連載「こころ」とは何か ⑤ ―三木成夫『内臓とこころ』―
要するにその名称、名称の持つ音声の響き、心地よい肉声の響き、それで、幼児は満足するのだと言います。つまり、過去の、繰り返し舐め廻す行為や手にとってしげしげと眺める行為に置き換わるものが、「ことば」というわけです。これはとても大切なところだと思います。特に、名称を聞いて満足する、安心するというところが大事なのだと思います。
さて、幼児と同様、初期の人類もはじめはたどたどしく「ことば」を口にし、少しずつ上手に使うようになっていったのでしょう。「もの」と「なまえ」。「ことば」の発生、それは指示思考、象徴思考の産物です。初期の「ことば」には、だから「もの」と「なまえ」の根源の類似があったはずだと三木さんは言います。
たとえば、これはあくまでも分かりやすい例としてですが、「な・め・く・じ」の語感。いかにも、それらしいです。声が言葉としての機能と意味を持つ。そこには、脳における感覚の「互換」が保証されていなければなりません。少なくとも視覚と聴覚が連合繊維で橋渡しされている必要があります。
原初の人類も、記憶にあるもの、あるいは初めて見るものを指差し、「あー」とか「うー」とか、隣の仲間に教えていたものでしょう。そうして、しだいに、雨を「あ・め」、雲を「く・も」と発声していったのだと思います。

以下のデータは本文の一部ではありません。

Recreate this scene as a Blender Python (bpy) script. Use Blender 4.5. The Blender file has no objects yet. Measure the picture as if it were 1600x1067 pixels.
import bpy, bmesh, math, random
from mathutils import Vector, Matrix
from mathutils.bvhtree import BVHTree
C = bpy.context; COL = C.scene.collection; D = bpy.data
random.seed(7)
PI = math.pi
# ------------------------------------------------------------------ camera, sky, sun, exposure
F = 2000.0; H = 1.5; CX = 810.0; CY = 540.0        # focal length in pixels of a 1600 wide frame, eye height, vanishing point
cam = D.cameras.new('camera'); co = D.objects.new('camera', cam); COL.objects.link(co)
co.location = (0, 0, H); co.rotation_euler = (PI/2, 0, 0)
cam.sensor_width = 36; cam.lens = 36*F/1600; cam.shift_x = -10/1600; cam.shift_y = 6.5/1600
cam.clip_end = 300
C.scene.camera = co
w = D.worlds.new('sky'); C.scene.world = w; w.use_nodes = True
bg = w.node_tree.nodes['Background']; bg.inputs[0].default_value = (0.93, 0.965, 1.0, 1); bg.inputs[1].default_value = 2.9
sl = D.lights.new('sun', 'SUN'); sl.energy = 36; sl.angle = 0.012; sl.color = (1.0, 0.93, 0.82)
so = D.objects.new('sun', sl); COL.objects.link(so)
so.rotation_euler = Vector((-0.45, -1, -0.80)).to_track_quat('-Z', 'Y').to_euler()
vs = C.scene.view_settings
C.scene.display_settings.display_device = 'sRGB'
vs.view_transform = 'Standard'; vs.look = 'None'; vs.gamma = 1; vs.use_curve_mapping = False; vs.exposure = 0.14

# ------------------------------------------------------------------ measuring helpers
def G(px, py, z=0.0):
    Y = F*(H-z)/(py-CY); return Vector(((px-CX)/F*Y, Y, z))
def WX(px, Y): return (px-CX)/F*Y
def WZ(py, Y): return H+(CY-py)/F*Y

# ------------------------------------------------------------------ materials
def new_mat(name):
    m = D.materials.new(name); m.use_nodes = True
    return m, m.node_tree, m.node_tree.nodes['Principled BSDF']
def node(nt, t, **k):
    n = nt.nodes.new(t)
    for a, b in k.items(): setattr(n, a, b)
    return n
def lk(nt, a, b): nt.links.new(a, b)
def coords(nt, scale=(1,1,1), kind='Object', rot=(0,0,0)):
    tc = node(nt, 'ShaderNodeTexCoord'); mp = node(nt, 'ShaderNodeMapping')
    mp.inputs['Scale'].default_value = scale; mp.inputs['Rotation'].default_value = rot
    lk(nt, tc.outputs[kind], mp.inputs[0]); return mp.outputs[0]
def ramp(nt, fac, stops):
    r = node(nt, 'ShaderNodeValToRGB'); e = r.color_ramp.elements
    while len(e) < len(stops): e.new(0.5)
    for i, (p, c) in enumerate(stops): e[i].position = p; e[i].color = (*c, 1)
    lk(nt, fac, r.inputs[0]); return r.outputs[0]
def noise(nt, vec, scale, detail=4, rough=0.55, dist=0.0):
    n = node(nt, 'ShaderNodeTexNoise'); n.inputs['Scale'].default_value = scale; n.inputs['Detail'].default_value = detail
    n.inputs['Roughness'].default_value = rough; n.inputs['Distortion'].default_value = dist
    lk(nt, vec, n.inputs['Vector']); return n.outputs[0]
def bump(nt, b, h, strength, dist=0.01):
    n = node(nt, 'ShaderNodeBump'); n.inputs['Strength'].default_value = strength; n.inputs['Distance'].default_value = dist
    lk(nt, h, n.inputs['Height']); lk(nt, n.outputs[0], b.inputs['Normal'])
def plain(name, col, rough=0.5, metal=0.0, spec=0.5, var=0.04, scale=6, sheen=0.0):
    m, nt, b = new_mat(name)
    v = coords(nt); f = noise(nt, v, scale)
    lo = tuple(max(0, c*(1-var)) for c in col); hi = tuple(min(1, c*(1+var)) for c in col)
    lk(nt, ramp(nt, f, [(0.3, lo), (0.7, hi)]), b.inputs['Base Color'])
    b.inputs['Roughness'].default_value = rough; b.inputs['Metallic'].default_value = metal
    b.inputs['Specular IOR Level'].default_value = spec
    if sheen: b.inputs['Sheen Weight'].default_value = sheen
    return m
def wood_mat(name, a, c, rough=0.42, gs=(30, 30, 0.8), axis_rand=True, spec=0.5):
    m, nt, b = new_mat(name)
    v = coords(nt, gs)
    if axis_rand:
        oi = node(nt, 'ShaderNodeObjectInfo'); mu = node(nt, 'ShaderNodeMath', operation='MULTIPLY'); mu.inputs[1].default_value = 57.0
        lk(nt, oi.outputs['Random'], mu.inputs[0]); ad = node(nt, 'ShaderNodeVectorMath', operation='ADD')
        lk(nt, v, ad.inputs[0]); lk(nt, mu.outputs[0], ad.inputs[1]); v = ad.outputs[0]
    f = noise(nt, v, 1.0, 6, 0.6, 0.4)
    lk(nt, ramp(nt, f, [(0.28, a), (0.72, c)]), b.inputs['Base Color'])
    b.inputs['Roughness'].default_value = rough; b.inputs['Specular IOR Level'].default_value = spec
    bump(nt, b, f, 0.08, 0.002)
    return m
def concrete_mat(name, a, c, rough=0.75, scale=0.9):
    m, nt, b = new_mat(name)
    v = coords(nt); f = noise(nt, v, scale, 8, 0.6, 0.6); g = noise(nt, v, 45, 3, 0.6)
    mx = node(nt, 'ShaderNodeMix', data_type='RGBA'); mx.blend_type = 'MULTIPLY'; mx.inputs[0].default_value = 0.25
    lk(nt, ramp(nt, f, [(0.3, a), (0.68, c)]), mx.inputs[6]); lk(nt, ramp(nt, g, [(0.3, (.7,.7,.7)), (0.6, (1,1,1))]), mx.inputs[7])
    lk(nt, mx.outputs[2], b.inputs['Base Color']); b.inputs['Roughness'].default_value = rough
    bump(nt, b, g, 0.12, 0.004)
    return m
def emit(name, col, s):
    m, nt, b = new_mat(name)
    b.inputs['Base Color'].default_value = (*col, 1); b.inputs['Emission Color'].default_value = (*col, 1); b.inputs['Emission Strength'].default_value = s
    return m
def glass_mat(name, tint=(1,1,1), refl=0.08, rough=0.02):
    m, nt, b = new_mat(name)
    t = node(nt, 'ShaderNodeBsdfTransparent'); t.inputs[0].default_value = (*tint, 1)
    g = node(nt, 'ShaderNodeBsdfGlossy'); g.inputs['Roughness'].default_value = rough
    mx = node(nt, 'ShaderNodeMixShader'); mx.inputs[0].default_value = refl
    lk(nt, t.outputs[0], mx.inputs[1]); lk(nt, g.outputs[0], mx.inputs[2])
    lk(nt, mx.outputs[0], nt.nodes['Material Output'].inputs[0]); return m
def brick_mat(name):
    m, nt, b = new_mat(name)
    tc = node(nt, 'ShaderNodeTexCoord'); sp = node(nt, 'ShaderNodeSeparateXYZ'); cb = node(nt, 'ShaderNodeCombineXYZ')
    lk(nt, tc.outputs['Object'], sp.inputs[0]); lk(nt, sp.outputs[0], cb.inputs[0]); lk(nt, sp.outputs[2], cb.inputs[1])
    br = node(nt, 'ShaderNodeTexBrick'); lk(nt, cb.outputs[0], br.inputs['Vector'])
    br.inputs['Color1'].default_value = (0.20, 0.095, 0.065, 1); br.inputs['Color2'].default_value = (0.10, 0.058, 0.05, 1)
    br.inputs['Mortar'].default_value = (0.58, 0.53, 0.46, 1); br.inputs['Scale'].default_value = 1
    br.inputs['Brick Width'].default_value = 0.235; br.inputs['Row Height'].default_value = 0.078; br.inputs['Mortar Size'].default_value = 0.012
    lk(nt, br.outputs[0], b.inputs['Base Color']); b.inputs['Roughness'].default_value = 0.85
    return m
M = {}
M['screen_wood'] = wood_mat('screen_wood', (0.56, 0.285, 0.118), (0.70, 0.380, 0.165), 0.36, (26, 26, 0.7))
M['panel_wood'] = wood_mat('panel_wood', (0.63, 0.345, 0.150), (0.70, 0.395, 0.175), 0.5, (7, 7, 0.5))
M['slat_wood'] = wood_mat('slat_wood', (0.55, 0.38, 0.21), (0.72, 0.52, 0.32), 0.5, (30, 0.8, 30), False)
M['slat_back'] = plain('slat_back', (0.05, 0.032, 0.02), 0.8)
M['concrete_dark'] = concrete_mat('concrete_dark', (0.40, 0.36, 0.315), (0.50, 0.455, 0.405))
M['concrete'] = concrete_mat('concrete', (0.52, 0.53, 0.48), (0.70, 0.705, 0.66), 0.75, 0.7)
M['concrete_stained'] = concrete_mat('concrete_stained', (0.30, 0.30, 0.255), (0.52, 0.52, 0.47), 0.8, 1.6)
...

ところで、この「あー」とか「うー」という単音を伸ばす発声は比較的簡単ですが、「あ・め」とか「く・も」を発音することは、相当困難だったと思います。それは、それまでに経験のない、一瞬の呼吸調整、唇や喉の筋肉の操作が必要だったからです。
ことばが使われはじめの頃は、これらに相当の集中力を要したでしょう。現在の私たちは、幼児も含めて、簡単に言葉を話しますが、当初は吃音の人が話し出すような、必死さや一生懸命さがあっただろうと想像されます。教わることがなかったでしょうし、まだ真似るという段階でもなかったと思われます。少しずつ少しずつ、自分で試行錯誤するしかない、そういう状態だったと思われます。